Tale assunto interpretativo si basa sulla considerazione che, per l’ente, non è irrilevante corrispondere la pensione ad un soggetto piuttosto che ad un altro, poiché le caratteristiche soggettive del beneficiario possono incidere sulla durata e, quindi, sull’entità della prestazione.

Occorre, infine, analizzare la questione delle modalità con le quali gli enti erogatori devono soddisfare il diritto del coniuge divorziato a percepire le quote relative al periodo precedente il deposito della pronuncia del giudice.

Qualora la decisione giudiziaria non abbia statuito espressamente in ordine al soggetto tenuto al pagamento degli arretrati, il coniuge divorziato può ottenerli in unica soluzione dall’ente erogatore, che può, quindi, recuperare le somme versate chiedendone la restituzione al coniuge superstite.

La rivalsa dell’ente erogatore, però, può essere condizionata dal lungo lasso di tempo intercorso tra la liquidazione del trattamento pensionistico ed il provvedimento di restituzione, che ingenera nel percipiente il legittimo affidamento di essere il creditore della pensione effettivamente erogata.

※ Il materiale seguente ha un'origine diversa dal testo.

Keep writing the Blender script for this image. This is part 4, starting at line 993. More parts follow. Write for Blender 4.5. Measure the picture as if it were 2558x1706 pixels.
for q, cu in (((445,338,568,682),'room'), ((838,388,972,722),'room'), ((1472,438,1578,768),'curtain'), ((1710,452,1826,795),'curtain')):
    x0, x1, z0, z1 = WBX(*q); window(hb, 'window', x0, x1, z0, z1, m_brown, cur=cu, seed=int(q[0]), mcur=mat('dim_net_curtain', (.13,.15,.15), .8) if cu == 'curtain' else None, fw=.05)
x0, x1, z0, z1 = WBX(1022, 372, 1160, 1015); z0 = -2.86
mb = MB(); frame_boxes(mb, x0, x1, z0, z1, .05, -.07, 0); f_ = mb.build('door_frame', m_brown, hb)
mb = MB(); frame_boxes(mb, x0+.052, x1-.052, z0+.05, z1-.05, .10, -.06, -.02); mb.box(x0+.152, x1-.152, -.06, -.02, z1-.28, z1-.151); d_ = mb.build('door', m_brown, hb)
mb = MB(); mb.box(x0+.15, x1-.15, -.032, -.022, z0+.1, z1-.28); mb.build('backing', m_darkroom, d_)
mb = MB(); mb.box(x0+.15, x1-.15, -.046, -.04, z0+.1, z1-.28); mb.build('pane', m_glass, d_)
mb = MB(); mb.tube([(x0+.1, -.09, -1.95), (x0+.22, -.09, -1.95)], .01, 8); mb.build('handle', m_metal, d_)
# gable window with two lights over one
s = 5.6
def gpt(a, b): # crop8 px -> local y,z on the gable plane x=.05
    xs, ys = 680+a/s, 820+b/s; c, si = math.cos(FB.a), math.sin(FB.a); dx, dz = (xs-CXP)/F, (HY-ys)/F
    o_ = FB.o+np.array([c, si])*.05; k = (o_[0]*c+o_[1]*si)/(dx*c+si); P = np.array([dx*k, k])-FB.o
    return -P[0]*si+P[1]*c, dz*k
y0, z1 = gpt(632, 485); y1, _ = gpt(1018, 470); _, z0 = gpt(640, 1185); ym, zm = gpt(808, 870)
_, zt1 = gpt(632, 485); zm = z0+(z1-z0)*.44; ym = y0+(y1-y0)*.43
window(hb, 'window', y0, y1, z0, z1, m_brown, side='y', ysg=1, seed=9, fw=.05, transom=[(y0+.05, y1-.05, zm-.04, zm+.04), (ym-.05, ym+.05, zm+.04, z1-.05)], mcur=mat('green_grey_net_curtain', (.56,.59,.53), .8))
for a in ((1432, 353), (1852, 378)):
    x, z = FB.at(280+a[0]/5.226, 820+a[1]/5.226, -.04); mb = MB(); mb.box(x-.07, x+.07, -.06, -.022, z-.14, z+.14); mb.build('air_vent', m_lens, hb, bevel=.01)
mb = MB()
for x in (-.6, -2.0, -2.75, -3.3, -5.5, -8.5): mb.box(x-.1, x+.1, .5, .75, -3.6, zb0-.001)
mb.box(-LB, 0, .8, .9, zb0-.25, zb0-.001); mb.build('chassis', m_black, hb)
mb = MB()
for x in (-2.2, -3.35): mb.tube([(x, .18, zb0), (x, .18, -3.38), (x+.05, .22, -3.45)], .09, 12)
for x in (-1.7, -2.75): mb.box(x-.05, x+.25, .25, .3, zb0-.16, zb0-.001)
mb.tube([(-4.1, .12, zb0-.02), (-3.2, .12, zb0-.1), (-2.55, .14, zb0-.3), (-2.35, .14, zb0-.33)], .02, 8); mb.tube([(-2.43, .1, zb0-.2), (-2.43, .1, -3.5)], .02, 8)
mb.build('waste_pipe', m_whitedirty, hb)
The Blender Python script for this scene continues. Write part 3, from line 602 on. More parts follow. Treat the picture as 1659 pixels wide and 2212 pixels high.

Se, invece, la sentenza ha fatto riferimenti a necessari conguagli, tale statuizione legittimerebbe l’ente a trattenere una quota parte dei pagamenti dovuti al coniuge superstite, nei limiti del quinto dell’importo della prestazione pensionistica e a girare tale trattenuta al coniuge divorziato.

Qualora il debitore sia titolare di una pensione di reversibilità il cui importo non consenta il recupero mediante trattenuta sulla prestazione pensionistica, l’ente che procede alla notifica dell’indebito invia la richiesta di pagamento, anche rateale – mediante bollettino di conto corrente o assegno bancario – con l’avvertimento che, scaduto infruttuosamente il termine di 30 giorni, sarà dato corso all’azione legale per la restituzione coattiva delle somme indebitamente percepite.

Nel caso in cui sussistano particolari circostanze relative all’importo dell’indebito, alle condizioni economiche e all’età anagrafica del debitore, il responsabile dell’ente creditore, su richiesta dell’interessato, può concordare con lo stesso un determinato piano di recupero.

Si tratta di una prassi invalsa nelle più recenti circolari dell’Inps riguardanti la restituzione degli indebiti pensionistici che appare applicabile anche agli altri enti erogatori in modo da salvaguardare, da un lato, le dotazioni di bilancio del soggetto obbligato alla corresponsione degli arretrati al coniuge divorziato e, dall’altro, la necessità di tutela dello stato di bisogno del coniuge superstite, percettore in buona fede di somme, superiori a quelle spettanti, che si presume siano destinate al soddisfacimento delle esigenze di vita propria e dei familiari.

Una volta intervenuta la decisione del giudice ai sensi dell’art. 9, comma 3, della legge n. 898 del 1970, invece, il recupero di quanto pagato al coniuge superstite dopo la domanda giudiziale introdotta dal coniuge divorziato è legittimo per l’intero, atteso che, a partire dal momento in cui viene notificato il ricorso, il coniuge superstite è a conoscenza della pendenza di un giudizio che potrebbe condurre con effetti retroattivi alla rideterminazione della sua pensione di reversibilità.